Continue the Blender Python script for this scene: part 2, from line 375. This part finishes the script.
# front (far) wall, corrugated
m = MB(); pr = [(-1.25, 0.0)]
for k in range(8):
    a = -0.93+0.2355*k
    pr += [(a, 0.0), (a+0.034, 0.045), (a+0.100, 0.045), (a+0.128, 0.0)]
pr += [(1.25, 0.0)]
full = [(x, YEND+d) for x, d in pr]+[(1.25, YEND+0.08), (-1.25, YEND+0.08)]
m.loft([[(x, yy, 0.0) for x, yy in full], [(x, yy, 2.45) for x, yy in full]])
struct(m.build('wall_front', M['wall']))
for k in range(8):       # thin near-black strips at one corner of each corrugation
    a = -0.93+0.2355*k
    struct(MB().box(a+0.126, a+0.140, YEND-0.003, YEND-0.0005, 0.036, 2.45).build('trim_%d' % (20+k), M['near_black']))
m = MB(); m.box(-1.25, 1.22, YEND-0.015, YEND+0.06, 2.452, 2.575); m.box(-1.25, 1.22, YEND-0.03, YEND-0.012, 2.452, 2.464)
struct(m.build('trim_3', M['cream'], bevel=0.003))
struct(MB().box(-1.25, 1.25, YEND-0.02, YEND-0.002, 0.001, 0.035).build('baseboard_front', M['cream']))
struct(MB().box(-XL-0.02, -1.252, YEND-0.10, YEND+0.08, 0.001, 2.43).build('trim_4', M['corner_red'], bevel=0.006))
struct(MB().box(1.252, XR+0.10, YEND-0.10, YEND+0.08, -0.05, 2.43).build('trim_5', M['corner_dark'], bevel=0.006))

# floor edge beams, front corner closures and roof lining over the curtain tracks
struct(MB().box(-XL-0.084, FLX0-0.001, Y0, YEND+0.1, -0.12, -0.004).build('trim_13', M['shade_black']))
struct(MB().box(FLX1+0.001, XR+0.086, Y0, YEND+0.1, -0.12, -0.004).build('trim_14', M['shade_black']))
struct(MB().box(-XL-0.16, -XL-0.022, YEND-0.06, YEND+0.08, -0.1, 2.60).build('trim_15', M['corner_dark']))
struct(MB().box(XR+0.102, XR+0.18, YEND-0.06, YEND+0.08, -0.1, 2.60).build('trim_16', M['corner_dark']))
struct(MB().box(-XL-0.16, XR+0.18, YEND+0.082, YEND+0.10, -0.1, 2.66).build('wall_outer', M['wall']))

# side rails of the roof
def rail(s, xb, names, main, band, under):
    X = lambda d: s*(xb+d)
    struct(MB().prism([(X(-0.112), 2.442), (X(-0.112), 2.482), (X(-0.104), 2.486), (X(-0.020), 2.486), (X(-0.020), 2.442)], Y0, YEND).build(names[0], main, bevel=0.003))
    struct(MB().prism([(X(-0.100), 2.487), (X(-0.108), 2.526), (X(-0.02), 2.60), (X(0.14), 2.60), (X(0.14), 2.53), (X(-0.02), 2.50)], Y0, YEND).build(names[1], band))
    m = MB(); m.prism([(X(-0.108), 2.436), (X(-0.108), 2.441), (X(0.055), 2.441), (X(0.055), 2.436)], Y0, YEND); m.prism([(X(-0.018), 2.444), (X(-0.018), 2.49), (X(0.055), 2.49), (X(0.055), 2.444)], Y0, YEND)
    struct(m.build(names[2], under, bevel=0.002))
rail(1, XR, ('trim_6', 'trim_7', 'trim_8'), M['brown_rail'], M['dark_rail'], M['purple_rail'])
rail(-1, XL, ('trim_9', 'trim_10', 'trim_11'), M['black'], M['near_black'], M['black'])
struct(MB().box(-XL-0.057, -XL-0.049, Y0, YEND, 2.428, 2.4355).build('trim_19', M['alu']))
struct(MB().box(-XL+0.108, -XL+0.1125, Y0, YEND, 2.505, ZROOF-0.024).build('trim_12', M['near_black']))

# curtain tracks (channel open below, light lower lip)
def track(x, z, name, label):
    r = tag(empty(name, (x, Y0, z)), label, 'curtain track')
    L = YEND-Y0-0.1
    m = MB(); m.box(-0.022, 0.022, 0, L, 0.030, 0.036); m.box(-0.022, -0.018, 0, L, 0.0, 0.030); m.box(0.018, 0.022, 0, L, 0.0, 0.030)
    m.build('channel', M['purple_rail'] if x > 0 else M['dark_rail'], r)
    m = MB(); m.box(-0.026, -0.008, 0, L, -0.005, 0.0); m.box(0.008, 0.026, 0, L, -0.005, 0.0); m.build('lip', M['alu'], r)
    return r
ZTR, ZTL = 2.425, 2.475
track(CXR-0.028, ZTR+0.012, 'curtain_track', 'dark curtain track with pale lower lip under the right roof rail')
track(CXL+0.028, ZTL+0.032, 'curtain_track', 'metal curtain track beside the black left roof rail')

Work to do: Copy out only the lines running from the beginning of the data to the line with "-0.1, 2.66).build('wall_outer', M['wall']))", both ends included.

Expected answer:
Continue the Blender Python script for this scene: part 2, from line 375. This part finishes the script.
# front (far) wall, corrugated
m = MB(); pr = [(-1.25, 0.0)]
for k in range(8):
    a = -0.93+0.2355*k
    pr += [(a, 0.0), (a+0.034, 0.045), (a+0.100, 0.045), (a+0.128, 0.0)]
pr += [(1.25, 0.0)]
full = [(x, YEND+d) for x, d in pr]+[(1.25, YEND+0.08), (-1.25, YEND+0.08)]
m.loft([[(x, yy, 0.0) for x, yy in full], [(x, yy, 2.45) for x, yy in full]])
struct(m.build('wall_front', M['wall']))
for k in range(8):       # thin near-black strips at one corner of each corrugation
    a = -0.93+0.2355*k
    struct(MB().box(a+0.126, a+0.140, YEND-0.003, YEND-0.0005, 0.036, 2.45).build('trim_%d' % (20+k), M['near_black']))
m = MB(); m.box(-1.25, 1.22, YEND-0.015, YEND+0.06, 2.452, 2.575); m.box(-1.25, 1.22, YEND-0.03, YEND-0.012, 2.452, 2.464)
struct(m.build('trim_3', M['cream'], bevel=0.003))
struct(MB().box(-1.25, 1.25, YEND-0.02, YEND-0.002, 0.001, 0.035).build('baseboard_front', M['cream']))
struct(MB().box(-XL-0.02, -1.252, YEND-0.10, YEND+0.08, 0.001, 2.43).build('trim_4', M['corner_red'], bevel=0.006))
struct(MB().box(1.252, XR+0.10, YEND-0.10, YEND+0.08, -0.05, 2.43).build('trim_5', M['corner_dark'], bevel=0.006))

# floor edge beams, front corner closures and roof lining over the curtain tracks
struct(MB().box(-XL-0.084, FLX0-0.001, Y0, YEND+0.1, -0.12, -0.004).build('trim_13', M['shade_black']))
struct(MB().box(FLX1+0.001, XR+0.086, Y0, YEND+0.1, -0.12, -0.004).build('trim_14', M['shade_black']))
struct(MB().box(-XL-0.16, -XL-0.022, YEND-0.06, YEND+0.08, -0.1, 2.60).build('trim_15', M['corner_dark']))
struct(MB().box(XR+0.102, XR+0.18, YEND-0.06, YEND+0.08, -0.1, 2.60).build('trim_16', M['corner_dark']))
struct(MB().box(-XL-0.16, XR+0.18, YEND+0.082, YEND+0.10, -0.1, 2.66).build('wall_outer', M['wall']))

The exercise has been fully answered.